This letter and my reply are set out below.

  • The Rt. Hon. A. W. Benn, MP,
  • Secretary of State for Energy,
  • Department of Energy,
  • Thames House South,
  • Millbank,
  • LONDON, SW1P 4QJ.
24th February 1977Dear Mr. BennCPRS REPORT ON "THE FUTURE OF THE UK POWER PLANT MANUFACTURING INDUSTRY"My colleagues and I have met to consider the CPRS Report on "The Future of the UK Power Plant Manufacturing Industry" and its likely effect upon the electricity consumer. We were fortunate enough to have at our meeting advice from both Sir Kenneth Berrill and Sir Arthur Hawkins, and we were pleased to note that the area of difference between the CEGB and the CPRS was not so great as we had been led to believe.

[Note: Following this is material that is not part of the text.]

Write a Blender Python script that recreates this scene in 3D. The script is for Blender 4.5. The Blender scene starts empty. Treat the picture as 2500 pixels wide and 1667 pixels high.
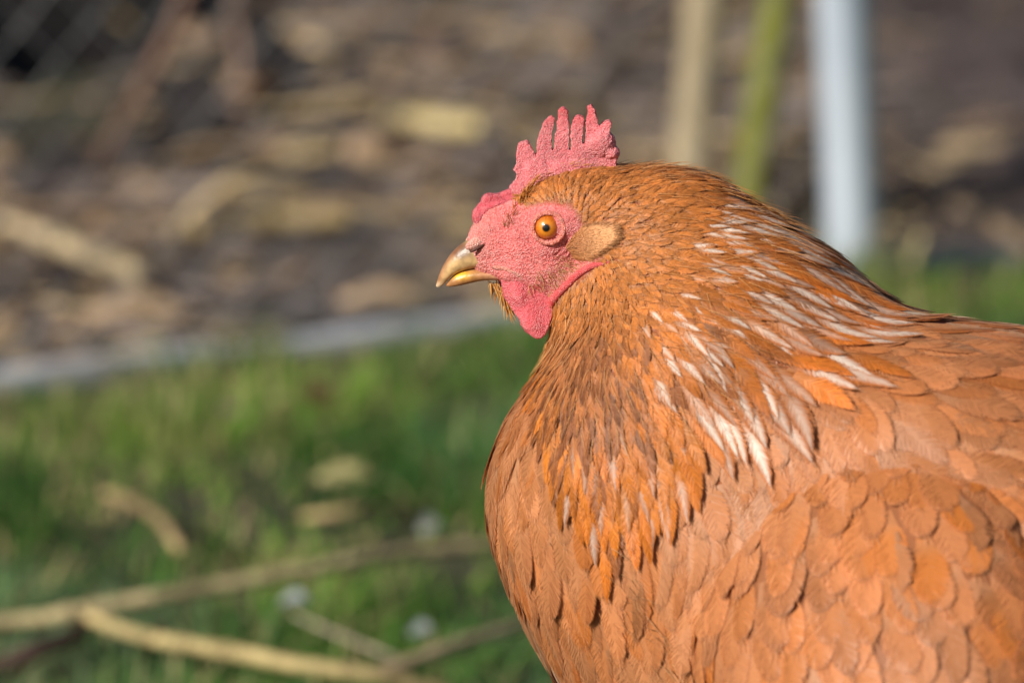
import bpy, bmesh, math, random
import numpy as np
from mathutils import Vector, Matrix, kdtree
rng = np.random.default_rng(11)
random.seed(11)
S = bpy.context.scene
COL = S.collection
R = math.radians

# ------------------------------------------------------------------ camera, sky, sun, exposure
PITCH = R(12.0)
FOC = 2.0                                   # metres from the lens to the middle of the hen's head
CEN = np.array([0.0, 0.0, 0.36])
FWD = np.array([0.0, math.cos(PITCH), -math.sin(PITCH)])
UPV = np.array([0.0, math.sin(PITCH), math.cos(PITCH)])
CAM = CEN - FWD * FOC
cd = bpy.data.cameras.new("camera")
cam = bpy.data.objects.new("camera", cd)
COL.objects.link(cam)
cam.location = CAM
cam.rotation_euler = (R(90) - PITCH, 0, 0)
cd.lens = 200
cd.sensor_width = 36
cd.clip_start = 0.05
cd.clip_end = 500
cd.dof.use_dof = True
cd.dof.focus_distance = FOC - 0.013
cd.dof.aperture_fstop = 8.4
S.camera = cam

SUN_DIR = np.array([-0.66, -0.62, 0.52])    # from the scene towards the sun
SUN_DIR /= np.linalg.norm(SUN_DIR)
SUN_EL = math.asin(SUN_DIR[2])
w = bpy.data.worlds.new("World")
S.world = w
w.use_nodes = True
nt = w.node_tree
nt.nodes.clear()
sky = nt.nodes.new("ShaderNodeTexSky")
sky.sky_type = 'NISHITA'
sky.sun_disc = False
sky.sun_elevation = SUN_EL
sky.sun_rotation = math.atan2(SUN_DIR[0], SUN_DIR[1])
bg = nt.nodes.new("ShaderNodeBackground")
bg.inputs[1].default_value = 0.05
wo = nt.nodes.new("ShaderNodeOutputWorld")
nt.links.new(sky.outputs[0], bg.inputs[0])
nt.links.new(bg.outputs[0], wo.inputs[0])
sl = bpy.data.lights.new("sun", 'SUN')
sl.energy = 5.0
sl.angle = R(0.5)
sl.color = (1.0, 0.92, 0.80)
so = bpy.data.objects.new("sun", sl)
COL.objects.link(so)
so.rotation_euler = Vector(SUN_DIR).to_track_quat('Z', 'Y').to_euler()
so.location = (-3, -3, 3)
S.view_settings.view_transform = 'Standard'
S.view_settings.look = 'None'
S.view_settings.exposure = 0.13
S.view_settings.gamma = 1.0
S.cycles.use_denoising = True
S.cycles.max_bounces = 6
S.cycles.transparent_max_bounces = 16

# ------------------------------------------------------------------ helpers
def ray(px, py):
    """direction of the photograph's pixel (2500 x 1667 frame)"""
    k = 36.0 / 200.0 / 2500.0
    d = FWD + np.array([1.0, 0, 0]) * ((px - 1250) * k) + UPV * ((833.5 - py) * k)
    return d
def at(px, py, ymm=0.0):
    """point on the upright plane y = ymm (millimetres) ; result in mm relative to CEN"""
    d = ray(px, py)
    t = (ymm * 0.001 - CAM[1]) / d[1]
    return (CAM + d * t - CEN) * 1000.0
def grd(px, py, z=0.0):
    """point on the level z (metres) under a pixel"""
    d = ray(px, py)
    t = (z - CAM[2]) / d[2]
    return CAM + d * t
def to_px(p):
    """mm points -> photograph pixels"""
    q = np.asarray(p) * 0.001 + CEN - CAM
    dep = q @ FWD
    k = 2500.0 * 200.0 / 36.0
    return np.stack([1250 + q[..., 0] / dep * k, 833.5 - (q @ UPV) / dep * k], -1)

def norm(v):
    return v / np.maximum(np.linalg.norm(v, axis=-1, keepdims=True), 1e-9)
def sstep(x, a, b):
    t = np.clip((x - a) / (b - a), 0, 1)
    return t * t * (3 - 2 * t)
def lerp(a, b, t):
    return a + (b - a) * t
_ph = rng.uniform(0, 6.28, (3, 24))
_fr = rng.normal(0, 1, (3, 24, 3))
def vnoise(p, scale, ch=0):
    """smooth noise about -1..1 from a sum of waves"""
    q = np.asarray(p) / scale
    out = 0
    for j in range(24):
        out = out + np.sin(q @ _fr[ch, j] * 1.6 + _ph[ch, j])
    return out / 5.0

ROOT = np.array([0.10, -0.03, 0.0])         # the hen's base
def link(name, me, mat=None, parent=None):
    o = bpy.data.objects.new(name, me)
    COL.objects.link(o)
    if mat is not None:
        for m in (mat if isinstance(mat, (list, tuple)) else [mat]):
            me.materials.append(m)
    if parent is not None:
        o.parent = parent
    return o
def tag(o, label=None, cat=None, group=None, kind=None):
    for k, v in (("label", label), ("category", cat), ("group", group), ("kind", kind)):
        if v:
            o[k] = v
    return o
def mesh_np(name, V, F, smooth=True, uv=None, uv2=None, tint=None, data=None):
    """mesh from arrays; F is (n,4) or (n,3); uv per vertex; tint rgb per vertex; data rgb per vertex"""
    me = bpy.data.meshes.new(name)
    V = np.asarray(V, np.float32)
    F = np.asarray(F, np.int32)
    k = F.shape[1]
    me.vertices.add(len(V))
    me.vertices.foreach_set("co", V.ravel())
    me.loops.add(F.size)
    me.loops.foreach_set("vertex_index", F.ravel())
    me.polygons.add(len(F))
    me.polygons.foreach_set("loop_start", np.arange(0, F.size, k, dtype=np.int32))
    me.update(calc_edges=True)
    me.validate()
    me.polygons.foreach_set("use_smooth", np.full(len(me.polygons), smooth))
    for nm, arr in (("UVMap", uv), ("metric", uv2)):
        if arr is not None:
            l = me.uv_layers.new(name=nm)
            l.data.foreach_set("uv", np.asarray(arr, np.float32)[F.ravel()].ravel())
    for nm, arr in (("tint", tint), ("fdata", data)):
        if arr is not None:
            a = me.attributes.new(nm, 'FLOAT_COLOR', 'POINT')
            c = np.ones((len(V), 4), np.float32)
            c[:, :3] = arr
            a.data.foreach_set("color", c.ravel())
    me.update()
    return me
def set_tint(me, arr, nm="tint"):
    a = me.attributes.new(nm, 'FLOAT_COLOR', 'POINT')
    c = np.ones((len(me.vertices), 4), np.float32)
    c[:, :3] = arr
    a.data.foreach_set("color", c.ravel())
def get_v(me):
    a = np.empty(len(me.vertices) * 3, np.float32)
    me.vertices.foreach_get("co", a)
    return a.reshape(-1, 3).astype(float)
def hen_m(Vmm):
    return np.asarray(Vmm) * 0.001 + CEN - ROOT

class NT:
    """tiny node-tree writer"""
    def __init__(s, name):
        s.m = bpy.data.materials.new(name)
        s.m.use_nodes = True
        s.t = s.m.node_tree
        s.t.nodes.clear()
        s.out = s.t.nodes.new("ShaderNodeOutputMaterial")
    def n(s, typ, ins=None, **props):
        nd = s.t.nodes.new("ShaderNode" + typ)
        for k, v in props.items():
            setattr(nd, k, v)
        for k, v in (ins or {}).items():
            s.set(nd, k, v)
        return nd
    def set(s, nd, k, v):
        i = nd.inputs[k]
        if isinstance(v, bpy.types.NodeSocket):
            s.t.links.new(v, i)
        elif isinstance(v, bpy.types.Node):
            s.t.links.new(v.outputs[0], i)
        else:
            i.default_value = v
    def math(s, op, a, b=None, clamp=False):
        nd = s.n("Math", operation=op, use_clamp=clamp)
        s.set(nd, 0, a)
        if b is not None:
            s.set(nd, 1, b)
        return nd.outputs[0]
    def ss(s, x, a, b, c=0.0, d=1.0):
        nd = s.n("MapRange", interpolation_type='SMOOTHSTEP')
        s.set(nd, 0, x)
        for k, v in ((1, a), (2, b), (3, c), (4, d)):
            s.set(nd, k, v)
        return nd.outputs[0]
    def mix(s, f, a, b, mode='MIX'):
        nd = s.n("Mix", data_type='RGBA', blend_type=mode)
        s.set(nd, 0, f)
        s.set(nd, 6, a if not isinstance(a, tuple) else (*a[:3], 1))
        s.set(nd, 7, b if not isinstance(b, tuple) else (*b[:3], 1))
        return nd.outputs[2]
    def noise(s, vec, scale, detail=3, rough=0.55):
        nd = s.n("TexNoise", {"Scale": scale, "Detail": detail, "Roughness": rough})
        if vec is not None:
            s.set(nd, "Vector", vec)
        return nd.outputs[0]
    def attr(s, nm):
        return s.n("Attribute", attribute_name=nm).outputs[0]
    def obj(s):
        return s.n("TexCoord").outputs[3]
    def bump(s, h, strength, dist):
        return s.n("Bump", {"Strength": strength, "Distance": dist, "Height": h}).outputs[0]
    def finish(s, **kw):
        p = s.n("BsdfPrincipled")
        for k, v in kw.items():
            s.set(p, k.replace("_", " "), (*v[:3], 1) if isinstance(v, tuple) and len(v) == 3 and 'Radius' not in k.replace("_", " ") else v)
        s.t.links.new(p.outputs[0], s.out.inputs[0])
        return p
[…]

My purpose in writing to you is to acquaint you with the conclusions which we reached at our meeting and perhaps it would be helpful if I were to set these out seriatim.
First, we weclome the view that the United Kingdom should maintain an independent power plant manufacturing industry and should not come to rely upon foreign suppliers: we did not consider ourselves competent to comment upon how best the industry may be rationalised
Second, we would not dissent from the opinion that an independent industry should have a stable home market as a basis for a successful export performance and would welcome Government assistance to the industry—particularly in view of the reputed assistance given to foreign power plant manufacturing industries by their governments.
Third, we accept that the ordering of Drax Stage II in advance of its economic date may be necessary to sustain an independent industry.
Fourth, we accept the proposition that it may be necessary for the industry to manufacture a prototype 1300 MW high speed turbine generator in order effectively to compete in export markets.
Having outlined our substantial agreement with the Report, I now turn to the critical question of who is going to pay for the early ordering of Drax Stage II and the prototype manufacture of the 1300 MW high speed turbine generator, which on past performance may well, I believe, prove to be a costly exercise. There would seem to be two possible sources of finance, the CEGB (the electricity consumer) or the Government (the taxpayer). Conventional wisdom has it that since most taxpayers are electricity consumers, the distinction is an academic one, but I believe conventional wisdom in this case to be superficial. If the electricity consumer is to bear the cost, which is likely to be an average 3 or 4 per cent. increase on electricity bills over the period 1978–84 for the early ordering of Drax Stage II alone, without taking the 1300 MW prototype into consideration, then the cost will be spread according to consumption of electricity which is, as you will know, no criterion of ability to pay—quite apart from coming perilously close to appearing to constitute the venial sin of hypothecation. If the taxpayer is to bear the cost, then there would be a direct correlation between the spread of the cost and ability to pay.
To sum up: we accept the Report but we believe that if it is to be implemented, it will result in a considerable cost which should, in equity, be borne not by the electricity consumer but by the taxpayer.
In considering the Report, I trust that you will bear our views very much in mind and venture to hope that they will be evident in your eventual decision.

Yours sincerely

  • Mr. T. Young
  • Mr. T. Young, OBE, C.Eng, FIEE, FIHVE,
  • Convening Chairman,
  • Electricity Consultative Councils,
  • Room 154,
  • 4 Broad Street Place,
  • Blomfield Street,
  • LONDON, EC2M 7HE.

10th March 1977

Dear Mr. Young

Thank you for your letter of 24th February and for the conclusions of the Electricity Consultative Councils on the CPRS Report on the power plant industry. I note your agreement that the UK should maintain an independent power plant industry and that this needs a stable home market as a basis for a successful export performance. As you will know, Ministers are currently considering the report and it is helpful to have these comments.
The questions of a steady home ordering programme, and of the possible advancement of Drax 'B' naturally form part of Ministerial consideration; and decisions have still to be taken. I can assure you however that what you say about the attribution of any extra costs which may arise from measures to assist the power plant industry will be borne in mind.